Dancing in the Streets was a book I needed to read for my doctoral work. This book explores, as the above description states, “the desire for collective joy, historically expressed in ecstatic revels of feasting, costuming, and dancing.”

Through the book she looks at the rituals and festivals of civilizations across the world and throughout all times. She explores ancient Greek and Roman festivals, including religious festivals, and even looks at the festivals of the Old and New Testament. She also looks at how people from European countries viewed those of African nations: they were savages. Their festivals, while greatly rehearsed, timed and thought out rituals, were considered to be uncontrolled, ecstatic, and trance-inducing revelries and should be stopped to be civilized according to religious and governmental officials.
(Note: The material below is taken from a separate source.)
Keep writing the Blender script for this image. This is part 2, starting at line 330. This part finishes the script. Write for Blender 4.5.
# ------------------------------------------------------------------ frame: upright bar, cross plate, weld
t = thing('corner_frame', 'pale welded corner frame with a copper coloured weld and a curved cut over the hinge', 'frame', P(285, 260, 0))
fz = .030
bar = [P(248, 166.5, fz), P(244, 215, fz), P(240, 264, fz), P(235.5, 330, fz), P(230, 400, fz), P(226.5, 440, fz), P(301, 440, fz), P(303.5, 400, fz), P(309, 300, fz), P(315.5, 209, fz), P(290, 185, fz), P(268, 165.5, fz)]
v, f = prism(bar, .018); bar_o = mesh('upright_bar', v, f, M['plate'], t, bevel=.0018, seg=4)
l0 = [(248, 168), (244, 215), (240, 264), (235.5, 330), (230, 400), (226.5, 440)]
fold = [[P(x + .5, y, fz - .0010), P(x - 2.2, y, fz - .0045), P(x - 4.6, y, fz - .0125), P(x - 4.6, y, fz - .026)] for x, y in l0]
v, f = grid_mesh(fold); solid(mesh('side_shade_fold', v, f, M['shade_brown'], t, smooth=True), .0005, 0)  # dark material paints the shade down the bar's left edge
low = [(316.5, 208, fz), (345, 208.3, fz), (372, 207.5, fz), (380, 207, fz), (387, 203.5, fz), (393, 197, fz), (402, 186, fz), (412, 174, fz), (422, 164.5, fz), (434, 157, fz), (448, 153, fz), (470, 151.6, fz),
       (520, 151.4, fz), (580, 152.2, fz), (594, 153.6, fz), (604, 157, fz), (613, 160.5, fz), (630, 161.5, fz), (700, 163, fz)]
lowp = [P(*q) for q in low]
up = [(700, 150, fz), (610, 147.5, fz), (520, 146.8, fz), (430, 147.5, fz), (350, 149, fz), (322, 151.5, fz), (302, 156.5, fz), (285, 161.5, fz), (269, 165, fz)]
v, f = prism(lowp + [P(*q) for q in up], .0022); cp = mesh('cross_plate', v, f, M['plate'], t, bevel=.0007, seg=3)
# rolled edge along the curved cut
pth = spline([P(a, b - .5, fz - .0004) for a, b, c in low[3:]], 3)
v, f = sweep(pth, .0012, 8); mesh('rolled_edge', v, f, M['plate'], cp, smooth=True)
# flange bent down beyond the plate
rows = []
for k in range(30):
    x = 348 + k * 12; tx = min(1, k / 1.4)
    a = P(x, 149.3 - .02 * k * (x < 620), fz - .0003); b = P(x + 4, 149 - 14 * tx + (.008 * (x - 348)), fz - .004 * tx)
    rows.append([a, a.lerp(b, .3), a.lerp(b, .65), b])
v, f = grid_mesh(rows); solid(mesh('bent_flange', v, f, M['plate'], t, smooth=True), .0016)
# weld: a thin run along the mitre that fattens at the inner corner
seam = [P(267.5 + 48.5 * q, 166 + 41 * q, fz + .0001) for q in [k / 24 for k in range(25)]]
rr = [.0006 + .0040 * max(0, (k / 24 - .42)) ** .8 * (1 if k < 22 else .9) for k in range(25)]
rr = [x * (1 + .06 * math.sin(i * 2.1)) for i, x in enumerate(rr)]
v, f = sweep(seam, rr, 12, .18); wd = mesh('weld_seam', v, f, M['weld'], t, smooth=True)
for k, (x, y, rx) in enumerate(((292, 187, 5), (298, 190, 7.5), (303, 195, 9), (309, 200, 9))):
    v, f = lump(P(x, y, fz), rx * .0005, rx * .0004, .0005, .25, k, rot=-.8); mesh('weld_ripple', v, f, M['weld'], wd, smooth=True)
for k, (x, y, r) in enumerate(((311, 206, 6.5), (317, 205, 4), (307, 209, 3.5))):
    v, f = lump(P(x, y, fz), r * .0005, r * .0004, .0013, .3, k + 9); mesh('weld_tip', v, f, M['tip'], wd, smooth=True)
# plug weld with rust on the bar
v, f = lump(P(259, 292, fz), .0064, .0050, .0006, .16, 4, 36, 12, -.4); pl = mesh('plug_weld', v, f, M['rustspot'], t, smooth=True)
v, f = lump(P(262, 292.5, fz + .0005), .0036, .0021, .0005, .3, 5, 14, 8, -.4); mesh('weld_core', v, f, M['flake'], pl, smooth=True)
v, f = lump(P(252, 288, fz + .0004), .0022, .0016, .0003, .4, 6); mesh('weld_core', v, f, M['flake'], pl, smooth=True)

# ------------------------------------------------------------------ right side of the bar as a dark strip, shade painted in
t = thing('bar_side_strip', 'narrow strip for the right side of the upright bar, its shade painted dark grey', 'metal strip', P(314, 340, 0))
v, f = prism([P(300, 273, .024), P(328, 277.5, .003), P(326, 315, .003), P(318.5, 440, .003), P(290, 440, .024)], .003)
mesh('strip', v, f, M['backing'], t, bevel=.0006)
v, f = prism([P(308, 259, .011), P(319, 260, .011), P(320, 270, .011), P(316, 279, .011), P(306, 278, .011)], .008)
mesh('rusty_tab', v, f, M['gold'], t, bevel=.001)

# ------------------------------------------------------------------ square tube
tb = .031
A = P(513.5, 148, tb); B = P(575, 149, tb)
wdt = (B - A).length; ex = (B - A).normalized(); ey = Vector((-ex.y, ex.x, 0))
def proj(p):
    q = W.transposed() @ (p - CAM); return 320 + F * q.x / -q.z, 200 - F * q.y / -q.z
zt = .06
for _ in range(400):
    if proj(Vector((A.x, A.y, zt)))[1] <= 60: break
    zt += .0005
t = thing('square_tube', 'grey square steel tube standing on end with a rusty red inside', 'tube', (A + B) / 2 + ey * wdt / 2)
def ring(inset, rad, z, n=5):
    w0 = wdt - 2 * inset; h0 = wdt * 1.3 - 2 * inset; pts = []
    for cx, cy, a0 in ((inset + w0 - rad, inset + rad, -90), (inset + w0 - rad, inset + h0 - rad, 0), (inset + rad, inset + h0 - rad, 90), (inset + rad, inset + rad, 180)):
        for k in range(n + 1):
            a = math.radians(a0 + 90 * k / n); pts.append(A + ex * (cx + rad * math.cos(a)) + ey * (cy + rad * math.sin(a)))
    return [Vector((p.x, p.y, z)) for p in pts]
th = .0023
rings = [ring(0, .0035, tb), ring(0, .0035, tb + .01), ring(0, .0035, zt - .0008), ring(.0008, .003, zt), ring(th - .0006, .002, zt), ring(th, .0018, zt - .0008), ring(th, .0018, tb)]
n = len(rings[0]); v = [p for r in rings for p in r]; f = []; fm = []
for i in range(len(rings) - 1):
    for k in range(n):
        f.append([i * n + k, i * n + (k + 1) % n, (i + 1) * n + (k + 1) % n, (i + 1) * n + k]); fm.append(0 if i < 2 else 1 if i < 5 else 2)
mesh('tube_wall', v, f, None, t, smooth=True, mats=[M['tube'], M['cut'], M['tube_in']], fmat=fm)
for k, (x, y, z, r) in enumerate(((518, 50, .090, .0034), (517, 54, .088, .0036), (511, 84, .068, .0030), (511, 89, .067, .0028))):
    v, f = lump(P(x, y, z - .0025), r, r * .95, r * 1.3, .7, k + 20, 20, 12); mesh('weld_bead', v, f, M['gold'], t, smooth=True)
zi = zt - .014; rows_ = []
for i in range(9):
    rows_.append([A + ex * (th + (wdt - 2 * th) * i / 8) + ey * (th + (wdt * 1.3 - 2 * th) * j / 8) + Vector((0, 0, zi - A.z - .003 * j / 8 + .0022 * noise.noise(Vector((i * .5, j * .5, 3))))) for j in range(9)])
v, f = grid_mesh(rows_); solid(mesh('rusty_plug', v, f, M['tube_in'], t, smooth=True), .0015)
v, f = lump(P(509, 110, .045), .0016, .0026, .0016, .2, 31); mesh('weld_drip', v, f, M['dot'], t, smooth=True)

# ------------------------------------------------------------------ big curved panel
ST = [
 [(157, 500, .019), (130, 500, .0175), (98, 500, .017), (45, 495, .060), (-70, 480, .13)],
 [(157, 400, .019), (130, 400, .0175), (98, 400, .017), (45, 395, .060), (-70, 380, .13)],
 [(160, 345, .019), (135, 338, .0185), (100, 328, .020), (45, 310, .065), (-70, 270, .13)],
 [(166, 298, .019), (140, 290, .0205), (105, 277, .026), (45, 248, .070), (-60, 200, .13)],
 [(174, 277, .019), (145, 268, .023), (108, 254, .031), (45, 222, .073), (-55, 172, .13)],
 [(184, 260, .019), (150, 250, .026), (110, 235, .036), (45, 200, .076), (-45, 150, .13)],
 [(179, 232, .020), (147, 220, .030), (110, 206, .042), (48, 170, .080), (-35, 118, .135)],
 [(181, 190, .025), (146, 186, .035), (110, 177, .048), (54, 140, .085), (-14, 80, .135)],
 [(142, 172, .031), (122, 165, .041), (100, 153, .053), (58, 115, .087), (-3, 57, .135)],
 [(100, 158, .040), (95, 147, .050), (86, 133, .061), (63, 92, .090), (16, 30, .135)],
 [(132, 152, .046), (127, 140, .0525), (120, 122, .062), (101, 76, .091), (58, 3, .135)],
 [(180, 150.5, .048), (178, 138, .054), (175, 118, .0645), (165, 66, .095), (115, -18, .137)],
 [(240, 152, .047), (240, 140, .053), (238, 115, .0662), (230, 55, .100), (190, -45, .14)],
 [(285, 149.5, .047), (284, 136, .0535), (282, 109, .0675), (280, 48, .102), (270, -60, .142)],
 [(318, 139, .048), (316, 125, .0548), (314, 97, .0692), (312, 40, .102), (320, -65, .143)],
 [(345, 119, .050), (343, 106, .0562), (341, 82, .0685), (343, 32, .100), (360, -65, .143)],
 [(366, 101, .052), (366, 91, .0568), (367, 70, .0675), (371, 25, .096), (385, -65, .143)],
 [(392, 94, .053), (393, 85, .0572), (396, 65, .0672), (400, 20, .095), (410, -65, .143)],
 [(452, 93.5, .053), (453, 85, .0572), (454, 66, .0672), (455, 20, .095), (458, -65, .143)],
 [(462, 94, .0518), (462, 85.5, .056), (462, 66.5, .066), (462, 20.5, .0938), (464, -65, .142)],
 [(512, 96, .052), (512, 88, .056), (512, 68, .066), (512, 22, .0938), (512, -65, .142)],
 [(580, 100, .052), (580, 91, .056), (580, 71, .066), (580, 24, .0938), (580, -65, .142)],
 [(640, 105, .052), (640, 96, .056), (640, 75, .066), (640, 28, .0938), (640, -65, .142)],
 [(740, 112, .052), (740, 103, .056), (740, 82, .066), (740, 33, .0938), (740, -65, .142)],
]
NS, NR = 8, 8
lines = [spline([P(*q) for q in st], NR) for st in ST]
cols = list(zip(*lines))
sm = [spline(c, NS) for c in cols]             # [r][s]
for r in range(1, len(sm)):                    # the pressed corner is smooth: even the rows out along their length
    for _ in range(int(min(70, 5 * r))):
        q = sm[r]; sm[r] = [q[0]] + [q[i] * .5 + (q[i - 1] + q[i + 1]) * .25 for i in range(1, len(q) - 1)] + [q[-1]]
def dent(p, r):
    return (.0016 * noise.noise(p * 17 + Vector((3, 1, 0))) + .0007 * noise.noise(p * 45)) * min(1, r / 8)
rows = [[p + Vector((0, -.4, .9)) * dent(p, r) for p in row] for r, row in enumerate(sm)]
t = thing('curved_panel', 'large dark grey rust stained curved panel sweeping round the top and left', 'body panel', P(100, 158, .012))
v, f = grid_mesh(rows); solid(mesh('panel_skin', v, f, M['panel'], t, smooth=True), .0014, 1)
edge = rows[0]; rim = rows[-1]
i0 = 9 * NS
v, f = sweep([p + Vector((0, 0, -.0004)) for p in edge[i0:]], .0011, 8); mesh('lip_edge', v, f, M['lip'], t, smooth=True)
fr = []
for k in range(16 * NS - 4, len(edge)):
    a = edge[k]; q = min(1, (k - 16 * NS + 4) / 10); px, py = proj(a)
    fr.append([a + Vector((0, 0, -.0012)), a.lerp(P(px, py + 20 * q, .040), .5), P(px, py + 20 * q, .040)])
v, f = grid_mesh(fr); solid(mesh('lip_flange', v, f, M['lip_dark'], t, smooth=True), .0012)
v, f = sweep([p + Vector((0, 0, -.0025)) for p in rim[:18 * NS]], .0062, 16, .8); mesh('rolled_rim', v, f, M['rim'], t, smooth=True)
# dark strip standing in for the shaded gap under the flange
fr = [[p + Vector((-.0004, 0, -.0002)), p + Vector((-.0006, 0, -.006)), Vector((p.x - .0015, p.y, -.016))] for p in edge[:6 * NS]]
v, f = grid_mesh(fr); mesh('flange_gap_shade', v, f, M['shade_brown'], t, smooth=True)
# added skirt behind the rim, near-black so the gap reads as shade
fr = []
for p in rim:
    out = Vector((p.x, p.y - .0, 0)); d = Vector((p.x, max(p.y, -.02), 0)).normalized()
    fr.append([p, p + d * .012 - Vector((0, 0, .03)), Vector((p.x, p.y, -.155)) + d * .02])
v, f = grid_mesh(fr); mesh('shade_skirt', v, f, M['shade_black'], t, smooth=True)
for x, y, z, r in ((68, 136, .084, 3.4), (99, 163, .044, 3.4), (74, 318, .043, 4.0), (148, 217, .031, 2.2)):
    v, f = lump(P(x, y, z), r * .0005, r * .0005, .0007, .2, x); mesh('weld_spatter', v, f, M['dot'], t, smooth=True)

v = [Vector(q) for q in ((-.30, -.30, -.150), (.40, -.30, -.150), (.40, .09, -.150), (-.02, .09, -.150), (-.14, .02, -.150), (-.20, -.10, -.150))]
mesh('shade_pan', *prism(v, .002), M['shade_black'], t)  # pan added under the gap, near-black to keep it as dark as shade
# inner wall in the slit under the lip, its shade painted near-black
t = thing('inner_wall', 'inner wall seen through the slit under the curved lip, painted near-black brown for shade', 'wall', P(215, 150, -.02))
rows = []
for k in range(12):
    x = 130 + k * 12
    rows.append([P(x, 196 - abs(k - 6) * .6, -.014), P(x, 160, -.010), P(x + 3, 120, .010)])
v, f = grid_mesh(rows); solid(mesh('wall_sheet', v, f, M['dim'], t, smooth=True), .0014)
She continues through the days of the slave trade in Europe and North America and how that abuse led to the integration of many of the African rituals across tribal lines. The author also shows how these rituals were even integrated into the religious practices of the day, including African American Christianity, as tribes were mixed together to separate families. Ehrenreich then works into the 20th century, discussing the puritanical aspects of western culture and the impact rock music had on reviving festivals and communities of joy.

If this book is correct, and I have no reason to consider that it isn’t, we are faced with a great need to re-think communities, festivals, and even our religious practices. For instance, glossolalia was practiced in the early church and in first century religious culture as well. In addition, first and second century Christians continued to practice the movement of the Spirit as an act of worship. It was revived in the early 20th century, as an addendum to African American worship practices and is in full-blown expression in Christianity today. What this indicates to me is that while a western Christianity did not accept or practice the gifts, eastern and African areas may have continued the practice. It would then be a cultural expression of Christianity.

I would also suggest that we have lost our participatory practices in worship, which were common before the last two centuries moved us into an audience atmosphere. The rise of non-participatory worship has given rise to the consumer Christian and created a whoe new expression of Christianity, again, that is cultural.

I would suggest the read, despite the fact it is not a “Christian” book. It offers great insight to us as we examine how we develop communities of faith and bring people together for times of collective joy.